Great Portland Estates, the London-listed landlord said it had signed 37 new leases and renewals in the six months to 30 September, as workers returned to the office.

The West End-focused landlord said market lettings were on average 13.4 per ahead of March 2023’s estimated rental value (ERV) with an annual rent role of £11.2m.

It said it also has a further £7.3. of lettings under offer, 5.7 per cent above March 2023 ERV.

Demand for the company’s offices and retail outlets has grown as workers have returned to central London. The landlord said 75 per cent of workers have returned to offices across its portfolio in the West End, with the number rising to 93 per cent near Elizabeth Line stations.

The vacancy rate across the portfolio is just 3.5 per cent. Off the back of these robust results the company has upgraded its rental value growth guidance for the year, to between 2.5 per cent and five per cent for the portfolio overall, and three per cent and eight per cent for prime property.

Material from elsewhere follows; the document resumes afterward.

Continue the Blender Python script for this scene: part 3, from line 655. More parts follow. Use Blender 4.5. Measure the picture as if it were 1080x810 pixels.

Great Portland has been investing heavily in its Flex offering, a flexible workspace solution for companies that don’t want to take on long, burdensome leases. It has developed 434,000 square feet (sq ft) of space for Flex so far, with a target of 1m sq ft.

Despite the bullish letting update, Great Portland Estates reported a 10.3 per cent decline in the value of its portfolio, driven by a 12.4 per cent decline in the value of its retail properties. The value of the portfolio was £2.3bn. The IFRS net asset value per share declined 14.1 per cent from the March 2023 level to 650p.

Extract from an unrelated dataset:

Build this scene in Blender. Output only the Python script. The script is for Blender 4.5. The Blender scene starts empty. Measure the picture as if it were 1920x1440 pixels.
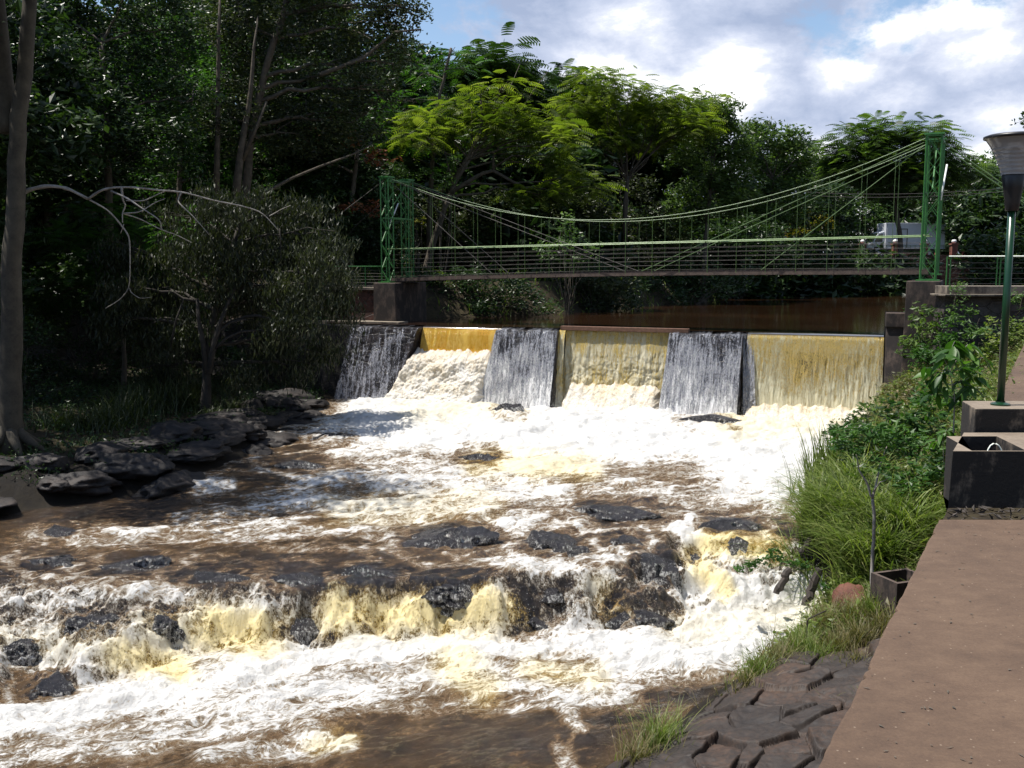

During the period the company completed three acquisitions totalling £123m and has a further £0.7bn of deals under review. The group’s loan-to-value ratio was 28.9 per cent and it declared a dividend of 4.7p per share.

Toby Courtauld, Great Portland’s chief executive said today: “Whilst macro-economic concerns and rising interest rates impacted our property valuation, the fundamentals in our leasing markets remain healthy.”

“With customers increasingly demanding the very best, sustainable spaces, and discounting the rest, they are competing in a market increasingly starved of new, Grade A supply, putting further upward pressure on prime rents and we have upgraded our rental growth forecasts for the second half.”

Shares in the company declined two per cent in London on Thursday morning.